April 27, 2014
On Sunday, 27 April 2014 at 13:43:13 UTC, Andrej Mitrovic via Digitalmars-d wrote:
> On 4/27/14, Dicebot via Digitalmars-d <digitalmars-d@puremagic.com> wrote:
>> I believe this is a temporary workaround. Once bugs and
>> deficiencies of existing module system will be taken care of,
>> there won't be any need in using namespace emulation.
>
> That's not true. Remember that when you're importing into a module
> you're import all symbols from that module into the current namespace.
> With symbols in aggregates you're forced to qualify the symbol with
> the name of the scope it's located in. One exception is the with()
> statement, but that can only be used in limited contexts (and is buggy
> as hell anyway).

This is why fixing selective / renamed imports is so important. Once those are polished I'd consider using plain import anywhere but in quick scripts to be a bad style.
April 27, 2014
On 4/27/14, Dicebot via Digitalmars-d <digitalmars-d@puremagic.com> wrote:
> This pops up very often so I have just went and implemented proof of concept for package(pkg1.pkg2.pkg3) protection attribute syntax. Was relatively straightforward, will do a PR soon-ish after some cleanup.

Yeah. It's not so difficult to implement this stuff, the problem is agreeing to something (and getting a green light from W&A).
April 27, 2014
On Sunday, 27 April 2014 at 13:49:15 UTC, Andrej Mitrovic via Digitalmars-d wrote:
> On 4/27/14, Dicebot via Digitalmars-d <digitalmars-d@puremagic.com> wrote:
>> This pops up very often so I have just went and implemented proof
>> of concept for package(pkg1.pkg2.pkg3) protection attribute
>> syntax. Was relatively straightforward, will do a PR soon-ish
>> after some cleanup.
>
> Yeah. It's not so difficult to implement this stuff, the problem is
> agreeing to something (and getting a green light from W&A).

Hey, I am trying to be an optimist here for a minute! And you are not helping ;)
April 27, 2014
>     extern (C++, N.M) { void foo(); }
>
>     extern (C++) namespace N { namespace M { void foo(); }}
Excellent.  Solves the problem, doesn't add new language elements.
April 27, 2014
On Saturday, 26 April 2014 at 23:32:42 UTC, Walter Bright wrote:
> Since the namespace keyword doesn't seem to be gaining much traction, an alternative syntax would be:
>
>     extern (C++, N.M) { void foo(); }
>
> which would be semantically equivalent to the previous:
>
>     extern (C++) namespace N { namespace M { void foo(); }}

LGTM.
April 27, 2014
"Jason King"  wrote in message news:cgcqomgrrtujzckvuvyv@forum.dlang.org...

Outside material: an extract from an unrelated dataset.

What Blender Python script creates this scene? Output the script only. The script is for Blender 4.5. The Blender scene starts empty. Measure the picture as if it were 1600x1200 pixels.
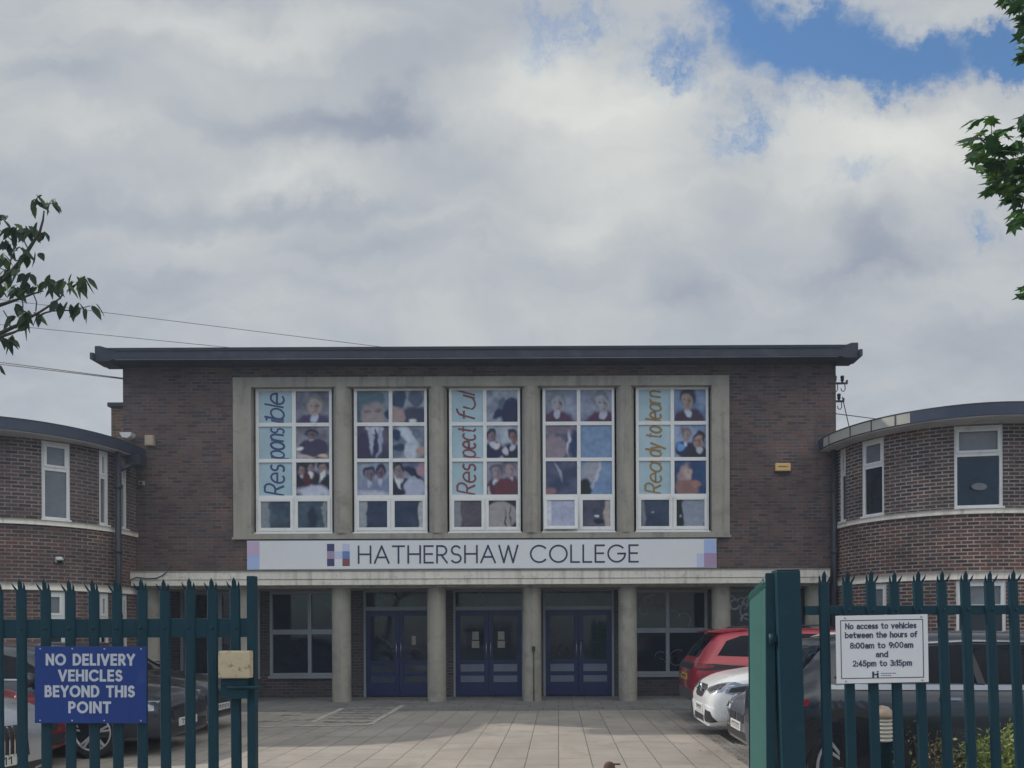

> >     extern (C++, N.M) { void foo(); }
> >
> >     extern (C++) namespace N { namespace M { void foo(); }}
>
> Excellent.  Solves the problem, doesn't add new language elements.

It adds a new scoping rule, and new syntax.  Neither of those things are necessary. 

April 27, 2014
On 4/27/14, Dicebot via Digitalmars-d <digitalmars-d@puremagic.com> wrote:
> Hey, I am trying to be an optimist here for a minute! And you are not helping ;)

You must be new around here! I've had plenty of pulls being stuck in the tarpit and then rejected. :)

But actually, package(foo.bar) is something I've seen mentioned before in some bug report. Or maybe we just had the same idea at some point. Good luck! :P
April 27, 2014
Am Sun, 27 Apr 2014 00:08:17 -0700
schrieb Walter Bright <newshound2@digitalmars.com>:

> On 4/26/2014 11:22 PM, Daniel Murphy wrote:
> > I am NOT suggesting module name and namespace mangling should be tied together. Use D modules for symbol organisation, and add a simple feature for specifying a C++ namespace when required.
> 
> The 'namespace' feature actually does work analogously to modules.

Does that mean the full name in D would become something like this?:

[D module     ] [C++ namespace] company.project.company.project.func

-- 
Marco

April 27, 2014
On 4/27/2014 2:08 AM, Dmitry Olshansky wrote:
> Technically it's a functor that works like this:
>
> auto ascii = unicode("ASCII");
>
> Then opDispatch is just a nice bonus to go with it, and struct is the only shop
> to offer such goodies.

So it's not just a namespace!

April 27, 2014
On 4/27/2014 2:04 AM, Andrej Mitrovic via Digitalmars-d wrote:
> And here's std.datetime using a similar trick:
>
> -----
> /++
>      Effectively a namespace to make it clear that the methods it contains are
>      getting the time from the system clock. It cannot be instantiated.
>   +/
> final class Clock
> -----

When you find yourself doing things like that, seriously consider creating a new module to do it, called "clock".

std.datetime is a giant kitchen sink. This is not the best way to organize things. Using smaller modules under packages is a much better way.